- _WHAT TO PRODUCE_
Extract each line of the data and write it out again exactly.
>> BEGIN DATA EXCERPT
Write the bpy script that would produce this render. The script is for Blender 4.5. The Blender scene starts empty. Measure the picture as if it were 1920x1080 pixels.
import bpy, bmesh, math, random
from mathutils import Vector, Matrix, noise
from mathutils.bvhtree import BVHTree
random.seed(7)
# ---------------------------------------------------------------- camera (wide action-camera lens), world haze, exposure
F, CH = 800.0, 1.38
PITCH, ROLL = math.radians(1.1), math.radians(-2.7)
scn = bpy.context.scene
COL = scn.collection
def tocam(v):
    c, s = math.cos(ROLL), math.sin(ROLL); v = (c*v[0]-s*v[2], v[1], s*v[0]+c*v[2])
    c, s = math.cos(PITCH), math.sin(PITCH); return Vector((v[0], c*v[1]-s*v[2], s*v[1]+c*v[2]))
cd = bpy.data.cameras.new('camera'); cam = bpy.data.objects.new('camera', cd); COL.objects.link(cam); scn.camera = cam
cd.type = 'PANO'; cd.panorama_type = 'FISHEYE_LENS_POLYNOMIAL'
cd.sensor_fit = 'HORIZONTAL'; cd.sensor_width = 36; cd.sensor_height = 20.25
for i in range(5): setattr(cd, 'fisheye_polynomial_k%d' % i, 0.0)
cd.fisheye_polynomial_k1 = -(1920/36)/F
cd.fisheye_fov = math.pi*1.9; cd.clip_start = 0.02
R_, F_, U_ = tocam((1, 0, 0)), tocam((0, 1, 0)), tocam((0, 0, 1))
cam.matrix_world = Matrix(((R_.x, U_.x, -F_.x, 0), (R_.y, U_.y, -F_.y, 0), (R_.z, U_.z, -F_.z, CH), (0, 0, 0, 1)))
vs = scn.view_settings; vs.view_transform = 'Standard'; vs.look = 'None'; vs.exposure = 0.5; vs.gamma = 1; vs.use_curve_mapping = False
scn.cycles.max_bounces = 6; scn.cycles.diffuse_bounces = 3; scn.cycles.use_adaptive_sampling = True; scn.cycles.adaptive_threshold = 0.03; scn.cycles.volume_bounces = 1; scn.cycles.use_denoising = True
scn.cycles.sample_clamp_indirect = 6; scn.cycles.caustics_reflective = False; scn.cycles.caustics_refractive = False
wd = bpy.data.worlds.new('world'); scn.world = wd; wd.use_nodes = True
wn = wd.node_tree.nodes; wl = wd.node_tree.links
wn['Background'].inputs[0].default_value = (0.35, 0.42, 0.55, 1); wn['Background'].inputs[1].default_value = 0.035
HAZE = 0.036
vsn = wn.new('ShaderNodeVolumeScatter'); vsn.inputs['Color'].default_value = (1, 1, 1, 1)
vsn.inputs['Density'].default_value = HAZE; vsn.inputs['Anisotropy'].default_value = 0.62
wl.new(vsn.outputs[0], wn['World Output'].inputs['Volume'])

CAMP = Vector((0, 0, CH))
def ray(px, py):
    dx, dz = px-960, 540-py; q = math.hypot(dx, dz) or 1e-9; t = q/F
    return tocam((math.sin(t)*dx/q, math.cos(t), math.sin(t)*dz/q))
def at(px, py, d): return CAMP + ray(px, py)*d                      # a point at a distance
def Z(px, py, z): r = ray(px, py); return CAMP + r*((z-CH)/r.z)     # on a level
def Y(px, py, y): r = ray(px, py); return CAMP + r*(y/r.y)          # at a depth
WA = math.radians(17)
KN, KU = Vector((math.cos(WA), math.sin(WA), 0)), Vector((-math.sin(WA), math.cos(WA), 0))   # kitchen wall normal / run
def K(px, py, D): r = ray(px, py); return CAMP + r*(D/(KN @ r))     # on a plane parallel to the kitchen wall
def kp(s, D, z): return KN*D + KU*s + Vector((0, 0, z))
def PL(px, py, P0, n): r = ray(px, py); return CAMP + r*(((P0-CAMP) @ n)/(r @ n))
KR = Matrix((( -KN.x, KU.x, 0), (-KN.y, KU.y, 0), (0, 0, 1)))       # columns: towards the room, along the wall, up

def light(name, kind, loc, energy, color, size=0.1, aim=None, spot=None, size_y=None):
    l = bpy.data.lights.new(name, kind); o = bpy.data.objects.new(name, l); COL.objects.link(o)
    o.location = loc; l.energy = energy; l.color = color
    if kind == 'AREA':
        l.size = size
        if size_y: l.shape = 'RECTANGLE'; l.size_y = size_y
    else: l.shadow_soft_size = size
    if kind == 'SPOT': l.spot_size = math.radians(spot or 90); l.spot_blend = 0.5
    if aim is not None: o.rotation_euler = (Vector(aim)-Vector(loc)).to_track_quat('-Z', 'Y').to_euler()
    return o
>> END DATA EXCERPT
- _REPLY_
Write the bpy script that would produce this render. The script is for Blender 4.5. The Blender scene starts empty. Measure the picture as if it were 1920x1080 pixels.
import bpy, bmesh, math, random
from mathutils import Vector, Matrix, noise
from mathutils.bvhtree import BVHTree
random.seed(7)
# ---------------------------------------------------------------- camera (wide action-camera lens), world haze, exposure
F, CH = 800.0, 1.38
PITCH, ROLL = math.radians(1.1), math.radians(-2.7)
scn = bpy.context.scene
COL = scn.collection
def tocam(v):
    c, s = math.cos(ROLL), math.sin(ROLL); v = (c*v[0]-s*v[2], v[1], s*v[0]+c*v[2])
    c, s = math.cos(PITCH), math.sin(PITCH); return Vector((v[0], c*v[1]-s*v[2], s*v[1]+c*v[2]))
cd = bpy.data.cameras.new('camera'); cam = bpy.data.objects.new('camera', cd); COL.objects.link(cam); scn.camera = cam
cd.type = 'PANO'; cd.panorama_type = 'FISHEYE_LENS_POLYNOMIAL'
cd.sensor_fit = 'HORIZONTAL'; cd.sensor_width = 36; cd.sensor_height = 20.25
for i in range(5): setattr(cd, 'fisheye_polynomial_k%d' % i, 0.0)
cd.fisheye_polynomial_k1 = -(1920/36)/F
cd.fisheye_fov = math.pi*1.9; cd.clip_start = 0.02
R_, F_, U_ = tocam((1, 0, 0)), tocam((0, 1, 0)), tocam((0, 0, 1))
cam.matrix_world = Matrix(((R_.x, U_.x, -F_.x, 0), (R_.y, U_.y, -F_.y, 0), (R_.z, U_.z, -F_.z, CH), (0, 0, 0, 1)))
vs = scn.view_settings; vs.view_transform = 'Standard'; vs.look = 'None'; vs.exposure = 0.5; vs.gamma = 1; vs.use_curve_mapping = False
scn.cycles.max_bounces = 6; scn.cycles.diffuse_bounces = 3; scn.cycles.use_adaptive_sampling = True; scn.cycles.adaptive_threshold = 0.03; scn.cycles.volume_bounces = 1; scn.cycles.use_denoising = True
scn.cycles.sample_clamp_indirect = 6; scn.cycles.caustics_reflective = False; scn.cycles.caustics_refractive = False
wd = bpy.data.worlds.new('world'); scn.world = wd; wd.use_nodes = True
wn = wd.node_tree.nodes; wl = wd.node_tree.links
wn['Background'].inputs[0].default_value = (0.35, 0.42, 0.55, 1); wn['Background'].inputs[1].default_value = 0.035
HAZE = 0.036
vsn = wn.new('ShaderNodeVolumeScatter'); vsn.inputs['Color'].default_value = (1, 1, 1, 1)
vsn.inputs['Density'].default_value = HAZE; vsn.inputs['Anisotropy'].default_value = 0.62
wl.new(vsn.outputs[0], wn['World Output'].inputs['Volume'])

CAMP = Vector((0, 0, CH))
def ray(px, py):
    dx, dz = px-960, 540-py; q = math.hypot(dx, dz) or 1e-9; t = q/F
    return tocam((math.sin(t)*dx/q, math.cos(t), math.sin(t)*dz/q))
def at(px, py, d): return CAMP + ray(px, py)*d                      # a point at a distance
def Z(px, py, z): r = ray(px, py); return CAMP + r*((z-CH)/r.z)     # on a level
def Y(px, py, y): r = ray(px, py); return CAMP + r*(y/r.y)          # at a depth
WA = math.radians(17)
KN, KU = Vector((math.cos(WA), math.sin(WA), 0)), Vector((-math.sin(WA), math.cos(WA), 0))   # kitchen wall normal / run
def K(px, py, D): r = ray(px, py); return CAMP + r*(D/(KN @ r))     # on a plane parallel to the kitchen wall
def kp(s, D, z): return KN*D + KU*s + Vector((0, 0, z))
def PL(px, py, P0, n): r = ray(px, py); return CAMP + r*(((P0-CAMP) @ n)/(r @ n))
KR = Matrix((( -KN.x, KU.x, 0), (-KN.y, KU.y, 0), (0, 0, 1)))       # columns: towards the room, along the wall, up

def light(name, kind, loc, energy, color, size=0.1, aim=None, spot=None, size_y=None):
    l = bpy.data.lights.new(name, kind); o = bpy.data.objects.new(name, l); COL.objects.link(o)
    o.location = loc; l.energy = energy; l.color = color
    if kind == 'AREA':
        l.size = size
        if size_y: l.shape = 'RECTANGLE'; l.size_y = size_y
    else: l.shadow_soft_size = size
    if kind == 'SPOT': l.spot_size = math.radians(spot or 90); l.spot_blend = 0.5
    if aim is not None: o.rotation_euler = (Vector(aim)-Vector(loc)).to_track_quat('-Z', 'Y').to_euler()
    return o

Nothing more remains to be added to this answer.